What the exercise asks:
Quote verbatim the span of lines that begins the listing below and closes with the line containing "bg = W.node_tree.nodes['Background'];".

Dataset section:

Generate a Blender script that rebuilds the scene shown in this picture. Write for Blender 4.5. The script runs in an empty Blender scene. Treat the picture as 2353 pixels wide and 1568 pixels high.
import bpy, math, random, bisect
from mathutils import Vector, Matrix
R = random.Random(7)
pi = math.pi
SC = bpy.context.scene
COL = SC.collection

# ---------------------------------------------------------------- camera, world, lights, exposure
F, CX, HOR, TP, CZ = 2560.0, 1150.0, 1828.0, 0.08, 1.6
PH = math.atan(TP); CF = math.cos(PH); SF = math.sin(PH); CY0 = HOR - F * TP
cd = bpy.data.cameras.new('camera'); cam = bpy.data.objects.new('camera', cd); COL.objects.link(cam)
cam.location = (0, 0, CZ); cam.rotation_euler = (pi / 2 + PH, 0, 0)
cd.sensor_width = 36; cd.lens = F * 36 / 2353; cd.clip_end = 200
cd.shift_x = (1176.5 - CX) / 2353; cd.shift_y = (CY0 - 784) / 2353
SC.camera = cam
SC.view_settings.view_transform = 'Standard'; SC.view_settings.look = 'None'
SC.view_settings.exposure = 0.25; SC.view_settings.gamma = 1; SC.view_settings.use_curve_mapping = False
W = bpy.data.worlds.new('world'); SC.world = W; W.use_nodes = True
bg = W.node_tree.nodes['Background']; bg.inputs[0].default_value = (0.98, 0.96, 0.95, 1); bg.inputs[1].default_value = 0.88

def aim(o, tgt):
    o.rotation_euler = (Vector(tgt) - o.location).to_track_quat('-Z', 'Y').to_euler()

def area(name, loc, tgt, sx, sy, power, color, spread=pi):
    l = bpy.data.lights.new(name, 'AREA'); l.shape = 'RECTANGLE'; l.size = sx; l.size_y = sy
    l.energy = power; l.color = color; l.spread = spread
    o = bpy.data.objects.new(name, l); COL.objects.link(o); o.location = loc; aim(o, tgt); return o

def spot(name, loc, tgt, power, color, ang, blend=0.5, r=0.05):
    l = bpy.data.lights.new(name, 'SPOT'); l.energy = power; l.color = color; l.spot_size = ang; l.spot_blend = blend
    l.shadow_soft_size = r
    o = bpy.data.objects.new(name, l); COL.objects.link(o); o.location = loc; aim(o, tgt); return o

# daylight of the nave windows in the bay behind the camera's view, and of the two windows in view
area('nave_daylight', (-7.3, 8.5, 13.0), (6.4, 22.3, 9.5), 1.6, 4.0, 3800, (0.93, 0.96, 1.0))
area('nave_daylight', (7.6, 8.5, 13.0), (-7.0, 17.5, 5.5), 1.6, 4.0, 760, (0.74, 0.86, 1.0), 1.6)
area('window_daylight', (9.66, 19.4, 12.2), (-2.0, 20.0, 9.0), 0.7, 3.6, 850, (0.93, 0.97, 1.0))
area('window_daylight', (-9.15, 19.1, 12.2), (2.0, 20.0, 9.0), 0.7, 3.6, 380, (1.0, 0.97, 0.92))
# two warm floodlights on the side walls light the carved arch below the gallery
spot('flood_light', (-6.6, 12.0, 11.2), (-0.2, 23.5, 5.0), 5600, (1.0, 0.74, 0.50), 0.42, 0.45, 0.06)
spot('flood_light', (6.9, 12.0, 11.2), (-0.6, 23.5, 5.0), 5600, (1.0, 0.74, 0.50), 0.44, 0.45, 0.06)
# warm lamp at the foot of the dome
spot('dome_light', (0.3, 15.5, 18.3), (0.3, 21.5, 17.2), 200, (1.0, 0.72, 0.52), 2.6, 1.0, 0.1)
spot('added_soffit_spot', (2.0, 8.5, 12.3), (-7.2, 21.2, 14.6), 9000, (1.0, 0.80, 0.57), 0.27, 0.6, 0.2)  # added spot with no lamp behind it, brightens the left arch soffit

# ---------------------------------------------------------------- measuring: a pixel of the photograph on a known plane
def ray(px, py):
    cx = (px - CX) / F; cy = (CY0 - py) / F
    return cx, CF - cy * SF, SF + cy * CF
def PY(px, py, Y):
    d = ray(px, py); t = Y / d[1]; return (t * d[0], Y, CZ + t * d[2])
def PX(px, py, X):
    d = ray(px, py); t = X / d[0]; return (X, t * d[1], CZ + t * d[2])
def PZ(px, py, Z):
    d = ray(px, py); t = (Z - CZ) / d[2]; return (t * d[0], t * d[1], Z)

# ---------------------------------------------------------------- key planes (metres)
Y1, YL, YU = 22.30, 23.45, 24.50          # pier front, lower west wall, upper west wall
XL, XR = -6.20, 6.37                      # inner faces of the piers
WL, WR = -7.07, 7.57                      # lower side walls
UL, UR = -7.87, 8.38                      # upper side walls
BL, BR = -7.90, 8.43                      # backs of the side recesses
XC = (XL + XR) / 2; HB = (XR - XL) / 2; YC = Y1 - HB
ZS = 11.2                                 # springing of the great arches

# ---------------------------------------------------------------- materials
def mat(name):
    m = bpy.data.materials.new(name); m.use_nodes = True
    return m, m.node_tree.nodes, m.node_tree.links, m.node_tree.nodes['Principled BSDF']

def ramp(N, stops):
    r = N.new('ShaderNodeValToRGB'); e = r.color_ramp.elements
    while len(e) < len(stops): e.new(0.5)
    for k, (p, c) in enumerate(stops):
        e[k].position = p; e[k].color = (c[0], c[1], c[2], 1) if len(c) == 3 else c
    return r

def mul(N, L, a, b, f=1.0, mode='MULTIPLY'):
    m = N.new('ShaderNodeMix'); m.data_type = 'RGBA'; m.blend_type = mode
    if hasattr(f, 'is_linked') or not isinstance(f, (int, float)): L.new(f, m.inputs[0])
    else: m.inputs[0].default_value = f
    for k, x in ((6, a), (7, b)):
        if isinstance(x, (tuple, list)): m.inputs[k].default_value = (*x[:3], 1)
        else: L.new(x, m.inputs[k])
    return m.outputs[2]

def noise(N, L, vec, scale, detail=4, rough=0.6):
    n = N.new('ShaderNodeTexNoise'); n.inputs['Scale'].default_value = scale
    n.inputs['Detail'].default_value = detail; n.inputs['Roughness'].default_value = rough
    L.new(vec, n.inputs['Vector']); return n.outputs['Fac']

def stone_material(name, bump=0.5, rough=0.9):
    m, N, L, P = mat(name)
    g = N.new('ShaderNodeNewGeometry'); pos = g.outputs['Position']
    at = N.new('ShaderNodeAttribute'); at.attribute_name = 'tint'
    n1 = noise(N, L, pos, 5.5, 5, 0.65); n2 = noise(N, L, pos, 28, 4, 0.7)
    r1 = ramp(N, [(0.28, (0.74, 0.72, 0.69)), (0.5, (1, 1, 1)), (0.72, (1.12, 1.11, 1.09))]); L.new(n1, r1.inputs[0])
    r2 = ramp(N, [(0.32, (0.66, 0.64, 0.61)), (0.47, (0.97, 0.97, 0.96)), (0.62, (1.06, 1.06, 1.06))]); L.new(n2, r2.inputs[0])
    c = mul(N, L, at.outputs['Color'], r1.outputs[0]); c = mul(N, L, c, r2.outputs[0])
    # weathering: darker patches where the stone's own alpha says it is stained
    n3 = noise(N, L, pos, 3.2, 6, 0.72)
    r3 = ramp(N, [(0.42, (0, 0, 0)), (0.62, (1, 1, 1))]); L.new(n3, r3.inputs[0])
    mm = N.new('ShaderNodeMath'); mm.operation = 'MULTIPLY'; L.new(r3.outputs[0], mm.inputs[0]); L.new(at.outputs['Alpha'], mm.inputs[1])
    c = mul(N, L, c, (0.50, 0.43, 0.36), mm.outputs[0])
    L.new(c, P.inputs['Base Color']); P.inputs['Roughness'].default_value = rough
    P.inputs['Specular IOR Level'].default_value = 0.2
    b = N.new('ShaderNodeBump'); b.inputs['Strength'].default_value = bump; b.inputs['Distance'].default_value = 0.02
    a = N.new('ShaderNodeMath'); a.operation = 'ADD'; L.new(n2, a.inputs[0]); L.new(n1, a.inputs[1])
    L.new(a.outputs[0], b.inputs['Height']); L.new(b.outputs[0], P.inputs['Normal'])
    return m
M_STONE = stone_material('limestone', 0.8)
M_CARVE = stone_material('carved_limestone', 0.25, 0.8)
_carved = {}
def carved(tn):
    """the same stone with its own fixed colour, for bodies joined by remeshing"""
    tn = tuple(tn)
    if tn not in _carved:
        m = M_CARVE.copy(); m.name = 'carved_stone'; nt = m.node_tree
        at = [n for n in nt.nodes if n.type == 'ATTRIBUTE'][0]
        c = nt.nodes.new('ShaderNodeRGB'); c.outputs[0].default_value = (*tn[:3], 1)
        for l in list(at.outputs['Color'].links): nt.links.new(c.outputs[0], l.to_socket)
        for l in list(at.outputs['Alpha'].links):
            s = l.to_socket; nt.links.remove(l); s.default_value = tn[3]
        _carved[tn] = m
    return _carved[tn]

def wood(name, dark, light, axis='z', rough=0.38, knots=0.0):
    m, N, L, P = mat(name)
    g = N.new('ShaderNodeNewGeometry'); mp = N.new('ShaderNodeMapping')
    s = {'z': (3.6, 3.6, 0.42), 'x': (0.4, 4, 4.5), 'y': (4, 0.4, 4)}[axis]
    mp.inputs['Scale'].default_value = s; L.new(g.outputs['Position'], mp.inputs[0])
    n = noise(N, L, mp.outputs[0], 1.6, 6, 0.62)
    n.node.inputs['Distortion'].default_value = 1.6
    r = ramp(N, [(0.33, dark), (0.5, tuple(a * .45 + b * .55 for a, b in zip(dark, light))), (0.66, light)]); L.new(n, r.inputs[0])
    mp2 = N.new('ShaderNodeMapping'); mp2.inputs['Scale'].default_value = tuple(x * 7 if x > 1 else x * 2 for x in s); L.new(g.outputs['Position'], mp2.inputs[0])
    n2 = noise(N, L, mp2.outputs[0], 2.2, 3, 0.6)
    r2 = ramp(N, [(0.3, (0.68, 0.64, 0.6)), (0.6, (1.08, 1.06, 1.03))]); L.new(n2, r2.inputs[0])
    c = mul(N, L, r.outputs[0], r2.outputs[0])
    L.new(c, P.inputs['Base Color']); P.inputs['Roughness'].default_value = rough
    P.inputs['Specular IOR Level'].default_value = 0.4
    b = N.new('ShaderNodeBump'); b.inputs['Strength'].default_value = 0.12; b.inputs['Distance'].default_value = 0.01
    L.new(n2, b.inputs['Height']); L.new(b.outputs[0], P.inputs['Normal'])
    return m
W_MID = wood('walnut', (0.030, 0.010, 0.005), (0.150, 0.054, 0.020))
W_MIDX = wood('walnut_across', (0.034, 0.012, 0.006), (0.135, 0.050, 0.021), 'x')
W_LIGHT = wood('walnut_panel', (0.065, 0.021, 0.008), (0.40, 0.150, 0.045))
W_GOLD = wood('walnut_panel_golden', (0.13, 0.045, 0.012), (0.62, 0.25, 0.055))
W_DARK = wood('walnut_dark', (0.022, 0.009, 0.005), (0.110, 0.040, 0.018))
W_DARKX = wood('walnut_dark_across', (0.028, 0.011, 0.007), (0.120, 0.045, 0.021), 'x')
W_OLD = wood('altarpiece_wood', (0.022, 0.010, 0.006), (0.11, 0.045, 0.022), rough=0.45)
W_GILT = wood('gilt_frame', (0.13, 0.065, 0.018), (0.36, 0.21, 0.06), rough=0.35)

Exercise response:
Generate a Blender script that rebuilds the scene shown in this picture. Write for Blender 4.5. The script runs in an empty Blender scene. Treat the picture as 2353 pixels wide and 1568 pixels high.
import bpy, math, random, bisect
from mathutils import Vector, Matrix
R = random.Random(7)
pi = math.pi
SC = bpy.context.scene
COL = SC.collection

# ---------------------------------------------------------------- camera, world, lights, exposure
F, CX, HOR, TP, CZ = 2560.0, 1150.0, 1828.0, 0.08, 1.6
PH = math.atan(TP); CF = math.cos(PH); SF = math.sin(PH); CY0 = HOR - F * TP
cd = bpy.data.cameras.new('camera'); cam = bpy.data.objects.new('camera', cd); COL.objects.link(cam)
cam.location = (0, 0, CZ); cam.rotation_euler = (pi / 2 + PH, 0, 0)
cd.sensor_width = 36; cd.lens = F * 36 / 2353; cd.clip_end = 200
cd.shift_x = (1176.5 - CX) / 2353; cd.shift_y = (CY0 - 784) / 2353
SC.camera = cam
SC.view_settings.view_transform = 'Standard'; SC.view_settings.look = 'None'
SC.view_settings.exposure = 0.25; SC.view_settings.gamma = 1; SC.view_settings.use_curve_mapping = False
W = bpy.data.worlds.new('world'); SC.world = W; W.use_nodes = True
bg = W.node_tree.nodes['Background']; bg.inputs[0].default_value = (0.98, 0.96, 0.95, 1); bg.inputs[1].default_value = 0.88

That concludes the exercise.